Task to carry out:
Collect from the data below each line with "More".
══ Exercise inputs ══
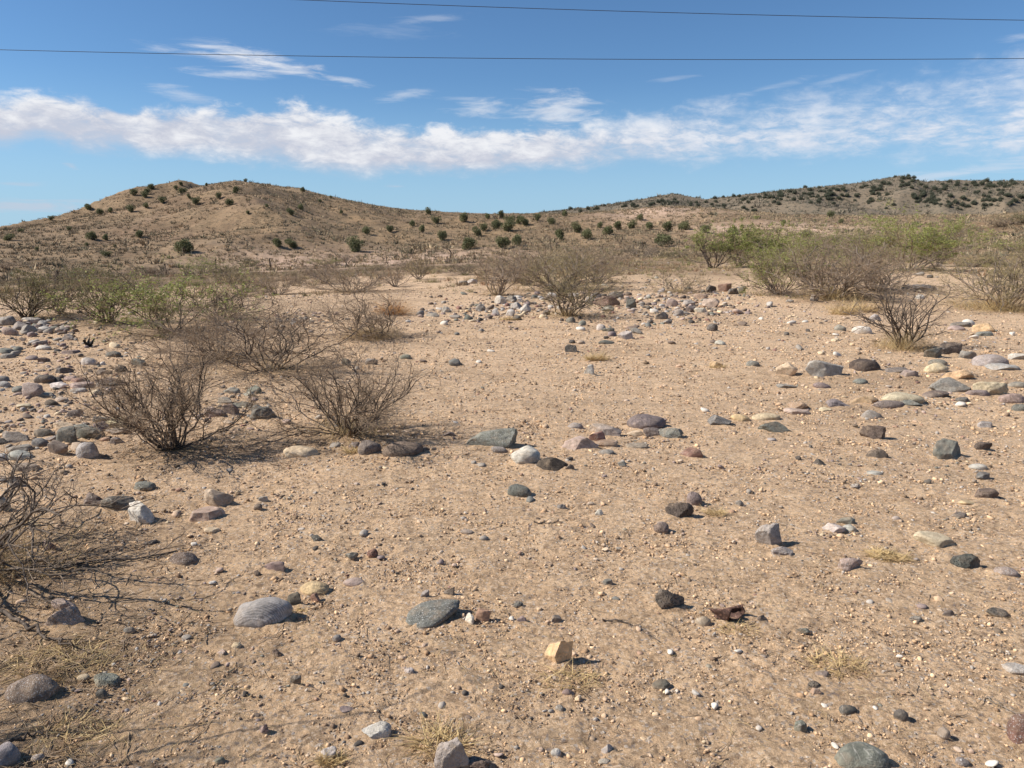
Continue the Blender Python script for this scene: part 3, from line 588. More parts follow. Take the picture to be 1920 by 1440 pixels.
# ------------------------------------------------------------------ merged small pieces (gravel, crumbs)
def attr_mat(name, rough=.9, texture=0., speck=False):
    m, t, p = new_mat(name, rough)
    a = t.n.new('ShaderNodeAttribute'); a.attribute_name = 'tone'; c = a.outputs['Color']
    if texture:
        pos = t.n.new('ShaderNodeNewGeometry').outputs['Position']
        n = t.noise(pos, texture, 4, .7); k = t.rng(n, .3, .7, .72, 1.2)
        v = t.n.new('ShaderNodeVectorMath'); v.operation = 'SCALE'; t.l.new(c, v.inputs[0]); t.l.new(k, v.inputs['Scale']); c = v.outputs[0]
        bump(t, p, n, .002, .6)
    t.l.new(c, p.inputs['Base Color']); return m
def scatter_mesh(bases, P, S, col, rng, aniso=(1, .8, .55), lean=.4):
    """bases: list of (V, F); P centres (n,3); S sizes (n,)"""
    n = len(P); Vs, Fs, Cs = [], [], []; off = 0
    which = rng.integers(0, len(bases), n)
    for b, (V, Fc) in enumerate(bases):
        idx = np.where(which == b)[0]
        if not len(idx): continue
        k = len(idx); th = rng.uniform(0, 2*math.pi, k); c, s = np.cos(th), np.sin(th)
        A = np.array(aniso)*rng.uniform(.7, 1.3, (k, 3)); W = V[None]*A[:, None]*S[idx, None, None]
        tl = rng.uniform(-lean, lean, k); ct, st = np.cos(tl)[:, None], np.sin(tl)[:, None]
        W = np.stack([W[..., 0]*ct-W[..., 2]*st, W[..., 1], W[..., 0]*st+W[..., 2]*ct], -1)
        X = W[..., 0]*c[:, None]-W[..., 1]*s[:, None]; Y = W[..., 0]*s[:, None]+W[..., 1]*c[:, None]
        W = np.stack([X, Y, W[..., 2]], -1)+P[idx][:, None]
        Vs.append(W.reshape(-1, 3)); Fs.append((Fc[None]+(np.arange(k)*len(V))[:, None, None]).reshape(-1, Fc.shape[1])+off)
        Cs.append(np.repeat(col[idx], len(V), 0)); off += k*len(V)
    V = np.concatenate(Vs); C = np.concatenate(Cs); C = np.concatenate([C, np.ones((len(C), 1))], 1)
    return V, np.concatenate(Fs), C
def grow_gravel():
    rng = np.random.default_rng(5)
    b2 = [rock_unit(rng, 2, s) for s in 'mmobbfbmwb']; b1 = [rock_unit(rng, 1, s) for s in 'mmbrm']
    pal = np.array([tone(k) for k in ('g','lg','dg','gg','b','k','lg','c','c','t','p','p','m','m','b','b','db','r','o','l','lg','g')])
    # pebbles
    n = 54000
    R = np.exp(rng.uniform(math.log(1.8), math.log(26), n)); A = np.radians(rng.uniform(-50, 50, n))
    X, Y = np.sin(A)*R, np.cos(A)*R
    dens = pn(X/1.1, Y/1.1, 41)*.9+pn(X/.35, Y/.35, 42)*.5+.35
    keep = rng.uniform(0, 1, n) < np.clip(dens, .1, 1); X, Y, R = X[keep], Y[keep], R[keep]; n = len(X)
    S = np.exp(rng.normal(math.log(.0040), .52, n))*(R/3)**.8; S = np.minimum(S, .045)
    col = pal[rng.integers(0, len(pal), n)]*rng.uniform(.75, 1.1, (n, 1))
    soilc = np.array(SOIL[0]); mixk = rng.uniform(0, .75, (n, 1)); col = col*(1-mixk)+soilc*mixk
    Ps, Ss, Cs = [np.stack([X, Y, H(X, Y)+S*.12], 1)], [S], [col]
    # rubble bands and heaps: rows of pixels on the photograph, with stone size in pixels
    for (px, py, wx, wy, k, s0, s1) in [(110,680,150,90,260,3,11),(60,618,110,24,150,6,16),(100,800,150,60,220,4,11),(180,730,90,30,90,4,9),(450,770,70,35,90,4,11),(900,585,140,28,280,4,12),(985,580,80,22,160,5,13),(1180,570,130,30,260,4,12),
          (1310,575,120,32,280,4,12),(1250,605,160,24,140,2,7),(1450,590,120,24,140,2,6),(1250,530,110,20,200,2,5),(1180,500,110,12,120,2,4),(1350,500,70,12,50,2,4),(540,560,120,10,90,2,5),(430,575,60,14,70,3,6),(560,598,80,18,120,4,11),(470,615,90,18,80,4,10),(1640,690,220,45,130,2,7),
          (1750,750,160,30,130,3,8),(1850,640,80,25,60,2,6),(1600,780,200,30,120,2,6),(1180,830,90,25,70,3,8),(1650,870,260,50,260,2,7),(1400,640,260,25,110,2,6),(800,690,220,60,90,2,6),(870,535,40,6,30,2,5),(1130,660,70,50,50,2,5),(750,860,150,30,60,2,6),
          (1560,1000,60,12,40,3,9),(1400,900,200,60,200,2,6),(560,960,150,80,200,2,6),(350,1180,260,110,260,2,8),(300,1300,260,90,200,2,8),(1700,540,120,18,80,2,6),(1640,560,260,12,60,2,5),(1330,550,80,10,60,3,8)]:
        for q in range(int(k*(.95 if py < 660 else 1.2))):
            x_, y_ = px+rng.normal()*wx*.5, py+rng.normal()*wy*.5
            if y_ < 480: continue
            g = ground(x_, y_)
            if g is None: continue
            s = (s0+(s1*1.15-s0)*rng.uniform(0, 1)**1.6)*g[3]/F*.5*rng.uniform(.6, 1.1)
            Ps.append([[g[0], g[1], g[2]+s*.2]]); Ss.append([s]); Cs.append([pal[rng.integers(0, len(pal))]*rng.uniform(.8, 1.15)])
    for (px, py, w, h, c, s_, kd) in SMALL:
        g = ground(px, py); s = w*g[3]/F*.5
        Ps.append([[g[0], g[1], g[2]+s*.25]]); Ss.append([s]); Cs.append([tone(c)])
    P = np.concatenate([np.asarray(p, float) for p in Ps]); S = np.concatenate([np.asarray(p, float) for p in Ss]); C = np.concatenate([np.asarray(p, float) for p in Cs])
    V, Fc, C = scatter_mesh(b2, P, S, np.clip(C, 0, .75), rng)
    o = mesh_obj('gravel', V, Fc, attr_mat('gravel_material', .85, 130.), True, {'tone': ('FLOAT_COLOR', C)}); o['kind'] = 'stuff'
    thing(o, 'loose mixed pebbles and small rubble lying over the sandy soil', 'gravel')
    n = 60000; R = np.sqrt(rng.uniform(4.5**2, 26**2, n)); A = np.radians(rng.uniform(-41, 41, n)); X, Y = np.sin(A)*R, np.cos(A)*R
    keep = rng.uniform(0, 1, n) < np.clip(pn(X/1.7, Y/1.7, 45)*.9+pn(X/.5, Y/.5, 46)*.8+.5, .1, 1); X, Y = X[keep], Y[keep]; n = len(X)
    S = np.exp(rng.normal(math.log(.0075), .5, n)); col = pal[rng.integers(0, len(pal), n)]; mk = rng.uniform(.2, .95, (n, 1)); col = (col*(1-mk)+np.array([.40, .27, .16])*mk)*rng.uniform(.4, 1.1, (n, 1))
    V, Fc, C = scatter_mesh(b1, np.stack([X, Y, H(X, Y)+S*.3], 1), S, col, rng)
    o = mesh_obj('fine_gravel', V, Fc, attr_mat('fine_gravel_material', .9), True, {'tone': ('FLOAT_COLOR', C)}); o['kind'] = 'stuff'
    thing(o, 'fine grit and pebble chips spread over the sandy clearing', 'gravel')
    # crumbs of the soil itself
    n = 150000
    R = np.exp(rng.uniform(math.log(1.8), math.log(16), n)); A = np.radians(rng.uniform(-40, 40, n)); X, Y = np.sin(A)*R, np.cos(A)*R
    keep = rng.uniform(0, 1, n) < np.clip(pn(X/.5, Y/.5, 43)*1.2+.5, .08, 1); X, Y, R = X[keep], Y[keep], R[keep]; n = len(X)
    S = np.exp(rng.normal(math.log(.0031), .5, n))*(R/3)**.6
    sp = np.array(list(SOIL)+[(.30, .195, .12), (.22, .15, .10), (.42, .36, .30)]); col = sp[rng.integers(0, len(sp), n)]*rng.uniform(.72, 1.12, (n, 1))
    V, Fc, C = scatter_mesh(b1, np.stack([X, Y, H(X, Y)+S*.2], 1), S, col, rng, (1, .85, .7))
    o = mesh_obj('soil_crumbs', V, Fc, attr_mat('crumb_material', .95), True, {'tone': ('FLOAT_COLOR', C)}); o['kind'] = 'stuff'
    thing(o, 'small crumbs of dry tan earth covering the near ground', 'soil')
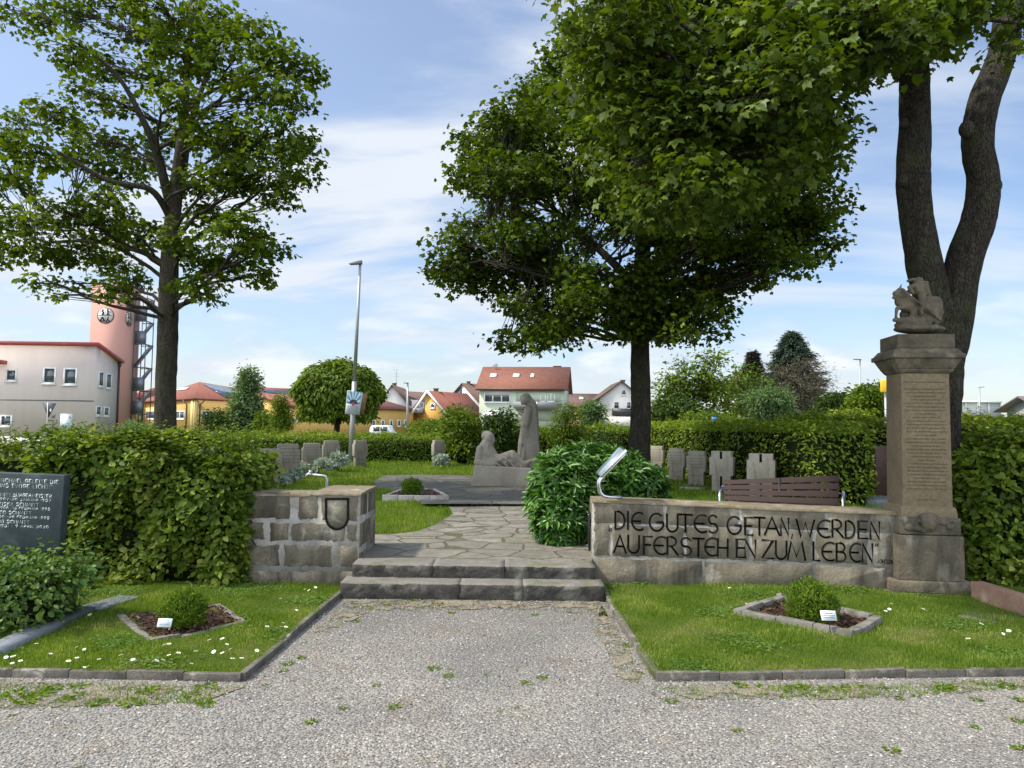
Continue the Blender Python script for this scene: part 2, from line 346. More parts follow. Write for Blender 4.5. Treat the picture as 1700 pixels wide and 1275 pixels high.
═══
Correct output:
Continue the Blender Python script for this scene: part 3, from line 588. More parts follow. Take the picture to be 1920 by 1440 pixels.
Continue the Blender Python script for this scene: part 2, from line 346. More parts follow. Write for Blender 4.5. Treat the picture as 1700 pixels wide and 1275 pixels high.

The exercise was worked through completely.